Genelkurmay Başkanı Hulusi Akar’ın, Abdullah Gül’ün adaylık ihtimali doğduğunda helikopterle Gül’ün bahçesine inip ona telkinde bulunmasından sonra bir başka generalin Erdoğan’ın siyasi propagandasını alkışlaması, herhalde demokrasilerde rastlanılması olağan bir manzara değildir.

Devlet bir parti devletine dönüşürken, ordunun da bir parti ordusuna mı dönüştüğü soruları sorulmaya başlamıştır.
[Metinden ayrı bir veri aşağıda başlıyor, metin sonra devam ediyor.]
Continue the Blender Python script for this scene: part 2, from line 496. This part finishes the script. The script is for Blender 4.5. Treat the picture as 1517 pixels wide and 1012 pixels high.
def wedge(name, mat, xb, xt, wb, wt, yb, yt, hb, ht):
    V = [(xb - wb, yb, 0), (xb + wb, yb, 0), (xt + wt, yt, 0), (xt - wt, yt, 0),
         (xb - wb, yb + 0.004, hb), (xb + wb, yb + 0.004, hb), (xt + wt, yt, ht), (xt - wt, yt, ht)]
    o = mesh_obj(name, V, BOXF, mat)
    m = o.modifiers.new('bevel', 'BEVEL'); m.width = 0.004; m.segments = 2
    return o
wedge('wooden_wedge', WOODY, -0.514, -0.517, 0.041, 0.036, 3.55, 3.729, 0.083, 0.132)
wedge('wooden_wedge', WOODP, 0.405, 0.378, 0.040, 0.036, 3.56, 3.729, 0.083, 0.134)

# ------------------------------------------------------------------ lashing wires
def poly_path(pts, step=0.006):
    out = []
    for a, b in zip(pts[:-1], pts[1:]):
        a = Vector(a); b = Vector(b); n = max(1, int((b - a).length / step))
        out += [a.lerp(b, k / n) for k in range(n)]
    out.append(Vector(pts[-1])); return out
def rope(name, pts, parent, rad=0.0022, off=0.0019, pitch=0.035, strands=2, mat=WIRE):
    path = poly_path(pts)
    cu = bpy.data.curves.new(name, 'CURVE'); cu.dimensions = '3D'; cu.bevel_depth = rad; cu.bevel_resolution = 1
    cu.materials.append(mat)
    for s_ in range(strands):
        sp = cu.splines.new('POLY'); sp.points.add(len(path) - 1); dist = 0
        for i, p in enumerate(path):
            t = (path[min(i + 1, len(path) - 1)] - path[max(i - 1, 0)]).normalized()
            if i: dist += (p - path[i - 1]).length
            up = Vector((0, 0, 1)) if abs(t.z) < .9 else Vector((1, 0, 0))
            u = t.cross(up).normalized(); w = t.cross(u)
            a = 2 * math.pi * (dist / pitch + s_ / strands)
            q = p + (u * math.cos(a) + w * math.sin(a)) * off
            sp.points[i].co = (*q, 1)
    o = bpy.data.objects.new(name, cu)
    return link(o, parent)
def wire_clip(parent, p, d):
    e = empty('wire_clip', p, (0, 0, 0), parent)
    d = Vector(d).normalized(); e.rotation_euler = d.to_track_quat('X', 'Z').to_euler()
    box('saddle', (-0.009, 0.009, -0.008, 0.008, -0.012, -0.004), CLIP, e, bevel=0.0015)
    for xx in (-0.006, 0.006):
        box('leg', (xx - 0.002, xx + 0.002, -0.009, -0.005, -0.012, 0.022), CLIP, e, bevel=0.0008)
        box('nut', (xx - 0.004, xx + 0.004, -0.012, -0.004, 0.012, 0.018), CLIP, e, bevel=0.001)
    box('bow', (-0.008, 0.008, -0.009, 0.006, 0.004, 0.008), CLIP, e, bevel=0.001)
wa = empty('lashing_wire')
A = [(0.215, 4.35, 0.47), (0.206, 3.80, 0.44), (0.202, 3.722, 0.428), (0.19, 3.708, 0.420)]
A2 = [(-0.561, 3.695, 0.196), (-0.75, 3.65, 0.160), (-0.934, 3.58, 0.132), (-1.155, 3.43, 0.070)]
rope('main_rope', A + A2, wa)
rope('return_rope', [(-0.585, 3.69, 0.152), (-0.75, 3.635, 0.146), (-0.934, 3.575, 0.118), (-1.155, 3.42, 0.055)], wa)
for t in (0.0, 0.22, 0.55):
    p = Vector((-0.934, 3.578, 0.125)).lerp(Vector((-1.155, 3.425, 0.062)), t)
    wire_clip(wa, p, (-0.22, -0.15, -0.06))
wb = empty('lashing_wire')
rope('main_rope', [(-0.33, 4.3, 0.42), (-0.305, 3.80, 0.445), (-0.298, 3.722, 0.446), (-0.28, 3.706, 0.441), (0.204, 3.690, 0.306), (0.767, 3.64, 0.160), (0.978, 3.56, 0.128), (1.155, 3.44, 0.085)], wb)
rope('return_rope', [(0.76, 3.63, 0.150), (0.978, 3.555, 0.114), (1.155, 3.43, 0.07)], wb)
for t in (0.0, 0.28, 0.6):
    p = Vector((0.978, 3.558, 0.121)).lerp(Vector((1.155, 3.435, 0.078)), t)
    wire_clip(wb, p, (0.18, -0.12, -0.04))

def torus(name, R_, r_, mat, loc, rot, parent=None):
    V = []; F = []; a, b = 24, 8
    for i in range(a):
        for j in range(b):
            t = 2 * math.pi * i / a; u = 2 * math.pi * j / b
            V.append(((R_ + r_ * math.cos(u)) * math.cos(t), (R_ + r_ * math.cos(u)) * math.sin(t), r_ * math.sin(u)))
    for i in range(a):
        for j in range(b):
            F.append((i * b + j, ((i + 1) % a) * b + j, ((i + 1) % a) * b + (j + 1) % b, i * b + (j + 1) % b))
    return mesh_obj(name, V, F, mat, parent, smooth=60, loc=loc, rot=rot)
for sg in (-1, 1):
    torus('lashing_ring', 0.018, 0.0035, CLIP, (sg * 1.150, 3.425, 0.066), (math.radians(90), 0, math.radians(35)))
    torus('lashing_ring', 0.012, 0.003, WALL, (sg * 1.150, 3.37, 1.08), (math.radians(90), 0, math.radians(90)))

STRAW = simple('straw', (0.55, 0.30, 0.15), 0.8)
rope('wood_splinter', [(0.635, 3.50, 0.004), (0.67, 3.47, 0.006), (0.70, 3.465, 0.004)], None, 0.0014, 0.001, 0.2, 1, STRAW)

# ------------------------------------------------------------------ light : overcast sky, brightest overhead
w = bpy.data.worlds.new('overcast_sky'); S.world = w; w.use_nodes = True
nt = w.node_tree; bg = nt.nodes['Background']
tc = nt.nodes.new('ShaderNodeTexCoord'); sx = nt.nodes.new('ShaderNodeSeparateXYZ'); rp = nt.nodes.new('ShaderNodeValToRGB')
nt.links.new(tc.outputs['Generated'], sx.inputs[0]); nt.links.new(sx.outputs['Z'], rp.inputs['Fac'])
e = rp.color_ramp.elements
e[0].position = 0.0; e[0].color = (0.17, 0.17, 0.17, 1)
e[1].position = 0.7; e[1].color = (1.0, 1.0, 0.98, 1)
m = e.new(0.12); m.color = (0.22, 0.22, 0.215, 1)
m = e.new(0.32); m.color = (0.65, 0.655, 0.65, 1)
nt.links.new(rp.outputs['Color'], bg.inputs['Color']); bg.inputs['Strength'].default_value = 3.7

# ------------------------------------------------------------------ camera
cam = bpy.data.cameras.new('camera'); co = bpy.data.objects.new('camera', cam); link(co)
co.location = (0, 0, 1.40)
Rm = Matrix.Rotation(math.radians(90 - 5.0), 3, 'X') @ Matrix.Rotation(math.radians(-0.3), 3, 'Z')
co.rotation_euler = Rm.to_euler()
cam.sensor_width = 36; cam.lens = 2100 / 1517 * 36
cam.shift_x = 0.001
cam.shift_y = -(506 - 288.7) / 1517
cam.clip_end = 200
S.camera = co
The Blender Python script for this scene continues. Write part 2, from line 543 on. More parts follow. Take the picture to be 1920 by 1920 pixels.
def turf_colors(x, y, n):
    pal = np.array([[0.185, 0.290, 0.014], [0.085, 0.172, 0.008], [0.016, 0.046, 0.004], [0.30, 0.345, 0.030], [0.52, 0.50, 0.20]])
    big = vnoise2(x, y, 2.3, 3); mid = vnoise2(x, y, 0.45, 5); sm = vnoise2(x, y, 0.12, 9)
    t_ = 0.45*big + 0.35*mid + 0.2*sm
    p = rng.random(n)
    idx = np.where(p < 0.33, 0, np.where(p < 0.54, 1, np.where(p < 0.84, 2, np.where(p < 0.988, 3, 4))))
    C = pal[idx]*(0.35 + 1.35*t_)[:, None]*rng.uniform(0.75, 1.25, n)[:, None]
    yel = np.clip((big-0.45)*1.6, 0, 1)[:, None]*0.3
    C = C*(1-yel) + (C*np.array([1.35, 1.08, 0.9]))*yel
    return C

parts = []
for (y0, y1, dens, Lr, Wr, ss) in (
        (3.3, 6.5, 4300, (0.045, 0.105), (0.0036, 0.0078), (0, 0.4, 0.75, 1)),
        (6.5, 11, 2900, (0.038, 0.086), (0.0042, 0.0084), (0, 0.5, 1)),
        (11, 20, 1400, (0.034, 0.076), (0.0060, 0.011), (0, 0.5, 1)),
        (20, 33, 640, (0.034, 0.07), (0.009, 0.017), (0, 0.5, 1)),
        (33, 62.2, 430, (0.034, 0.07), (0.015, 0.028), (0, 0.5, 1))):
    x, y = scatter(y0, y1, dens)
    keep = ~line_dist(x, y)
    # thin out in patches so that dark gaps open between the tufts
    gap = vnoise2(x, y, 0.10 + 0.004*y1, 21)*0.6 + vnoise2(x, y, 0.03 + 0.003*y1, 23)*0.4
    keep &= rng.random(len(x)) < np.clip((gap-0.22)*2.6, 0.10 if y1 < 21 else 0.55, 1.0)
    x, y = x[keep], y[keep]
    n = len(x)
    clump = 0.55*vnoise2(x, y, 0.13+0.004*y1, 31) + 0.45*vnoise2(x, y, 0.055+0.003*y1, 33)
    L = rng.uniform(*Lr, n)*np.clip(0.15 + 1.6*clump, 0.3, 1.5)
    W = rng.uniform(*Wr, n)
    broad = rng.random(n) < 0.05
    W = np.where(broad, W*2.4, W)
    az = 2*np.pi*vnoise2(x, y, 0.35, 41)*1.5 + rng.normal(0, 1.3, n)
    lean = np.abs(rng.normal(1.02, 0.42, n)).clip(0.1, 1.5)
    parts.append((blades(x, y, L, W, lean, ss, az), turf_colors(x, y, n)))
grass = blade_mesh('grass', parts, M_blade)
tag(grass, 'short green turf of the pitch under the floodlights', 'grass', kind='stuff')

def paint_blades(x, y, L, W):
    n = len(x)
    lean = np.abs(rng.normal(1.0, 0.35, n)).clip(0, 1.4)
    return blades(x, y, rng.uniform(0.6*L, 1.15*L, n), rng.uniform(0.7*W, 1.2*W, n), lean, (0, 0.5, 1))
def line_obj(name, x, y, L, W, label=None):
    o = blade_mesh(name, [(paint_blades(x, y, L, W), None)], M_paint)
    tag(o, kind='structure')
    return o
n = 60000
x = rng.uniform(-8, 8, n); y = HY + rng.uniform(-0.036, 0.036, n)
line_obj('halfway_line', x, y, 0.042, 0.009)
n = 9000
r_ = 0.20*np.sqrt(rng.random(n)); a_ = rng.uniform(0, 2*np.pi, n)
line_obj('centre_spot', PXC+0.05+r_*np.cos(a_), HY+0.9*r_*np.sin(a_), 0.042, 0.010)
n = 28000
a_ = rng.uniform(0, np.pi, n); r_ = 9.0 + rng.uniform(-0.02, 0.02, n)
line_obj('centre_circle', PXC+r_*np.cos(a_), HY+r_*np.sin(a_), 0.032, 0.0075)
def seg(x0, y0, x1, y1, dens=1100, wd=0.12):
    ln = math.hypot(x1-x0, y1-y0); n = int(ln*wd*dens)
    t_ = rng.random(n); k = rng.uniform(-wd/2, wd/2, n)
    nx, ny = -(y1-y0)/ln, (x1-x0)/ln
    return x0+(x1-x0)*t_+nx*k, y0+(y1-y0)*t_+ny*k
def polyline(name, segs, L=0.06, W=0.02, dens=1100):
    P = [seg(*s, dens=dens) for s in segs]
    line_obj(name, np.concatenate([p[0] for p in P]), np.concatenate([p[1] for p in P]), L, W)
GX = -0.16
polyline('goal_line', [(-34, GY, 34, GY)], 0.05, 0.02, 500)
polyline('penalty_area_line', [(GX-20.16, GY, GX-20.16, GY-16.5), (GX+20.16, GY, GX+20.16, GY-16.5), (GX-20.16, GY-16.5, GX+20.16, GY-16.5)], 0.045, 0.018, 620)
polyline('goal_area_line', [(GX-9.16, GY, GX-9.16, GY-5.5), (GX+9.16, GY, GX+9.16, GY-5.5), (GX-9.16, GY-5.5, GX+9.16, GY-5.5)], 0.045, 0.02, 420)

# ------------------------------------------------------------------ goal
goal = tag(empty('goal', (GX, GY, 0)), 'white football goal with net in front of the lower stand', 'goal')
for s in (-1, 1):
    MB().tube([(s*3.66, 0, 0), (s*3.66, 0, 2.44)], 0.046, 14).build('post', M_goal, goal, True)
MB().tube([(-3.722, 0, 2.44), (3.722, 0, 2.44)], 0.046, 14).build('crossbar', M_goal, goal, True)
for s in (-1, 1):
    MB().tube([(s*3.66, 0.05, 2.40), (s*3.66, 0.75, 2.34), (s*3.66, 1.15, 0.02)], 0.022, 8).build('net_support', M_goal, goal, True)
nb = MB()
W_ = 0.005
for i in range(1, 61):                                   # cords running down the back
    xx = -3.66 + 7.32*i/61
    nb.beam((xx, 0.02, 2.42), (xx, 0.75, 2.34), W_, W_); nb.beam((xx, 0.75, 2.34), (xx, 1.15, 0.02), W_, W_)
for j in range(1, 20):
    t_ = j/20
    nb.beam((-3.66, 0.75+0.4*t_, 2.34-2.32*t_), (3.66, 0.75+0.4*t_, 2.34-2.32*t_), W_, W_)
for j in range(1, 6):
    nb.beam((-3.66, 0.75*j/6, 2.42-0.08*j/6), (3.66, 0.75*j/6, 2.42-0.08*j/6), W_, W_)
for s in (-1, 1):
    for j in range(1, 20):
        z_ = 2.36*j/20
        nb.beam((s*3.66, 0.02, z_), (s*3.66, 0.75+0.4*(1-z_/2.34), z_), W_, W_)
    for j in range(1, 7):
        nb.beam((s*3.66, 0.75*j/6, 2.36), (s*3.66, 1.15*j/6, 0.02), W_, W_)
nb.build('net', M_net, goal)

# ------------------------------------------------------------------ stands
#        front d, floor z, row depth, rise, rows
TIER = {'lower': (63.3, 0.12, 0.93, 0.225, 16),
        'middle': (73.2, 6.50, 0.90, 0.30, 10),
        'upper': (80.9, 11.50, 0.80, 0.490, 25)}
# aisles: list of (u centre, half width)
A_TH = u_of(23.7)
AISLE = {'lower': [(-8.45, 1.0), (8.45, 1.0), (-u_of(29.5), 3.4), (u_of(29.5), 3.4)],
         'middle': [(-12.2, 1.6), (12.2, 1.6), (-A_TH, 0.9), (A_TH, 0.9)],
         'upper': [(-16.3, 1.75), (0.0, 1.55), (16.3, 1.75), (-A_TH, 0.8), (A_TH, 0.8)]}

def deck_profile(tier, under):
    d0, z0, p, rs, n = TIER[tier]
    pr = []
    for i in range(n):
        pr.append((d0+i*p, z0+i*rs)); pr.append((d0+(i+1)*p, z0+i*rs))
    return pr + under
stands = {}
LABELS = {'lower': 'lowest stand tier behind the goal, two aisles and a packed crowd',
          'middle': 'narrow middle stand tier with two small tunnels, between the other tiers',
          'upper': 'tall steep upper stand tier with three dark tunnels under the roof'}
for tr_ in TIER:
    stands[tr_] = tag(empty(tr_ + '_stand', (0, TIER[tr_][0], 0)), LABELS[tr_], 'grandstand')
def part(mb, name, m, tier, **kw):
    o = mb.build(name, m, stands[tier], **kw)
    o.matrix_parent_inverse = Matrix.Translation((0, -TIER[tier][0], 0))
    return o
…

Cemaat merkezli ve iktidar destekli siyasi davalarla yıpratılmış, cemaatin sızması ve darbe girişimiyle sarsılmış TSK’nin ve ülkenin en son ihtiyacı siyasallaşmış bir ordudur. 

İsmail Metin Temel’in Cumhurbaşkanı’nı alkışlaması, başkomutanına sadık bir askerin cumhurbaşkanına saygılarını sunması şeklinde değerlendirilemez. İsteyerek ya da istemeyerek, üniformasıyla siyasi propagandayı desteklemiştir. 

Ordunun siyasallaşması ve partizanlaşması eleştirilerine karşı kendisini ve kurumunu korumak için istifa seçeneğini değerlendirmesinde fayda var. 

Seçilmiş iktidarın “askeri vesayete” tabi olması ne kadar demokrasiye uymazsa, bir partinin orduya kendi siyasi kimliğini vermesi de o kadar, belki daha da fazla uymaz.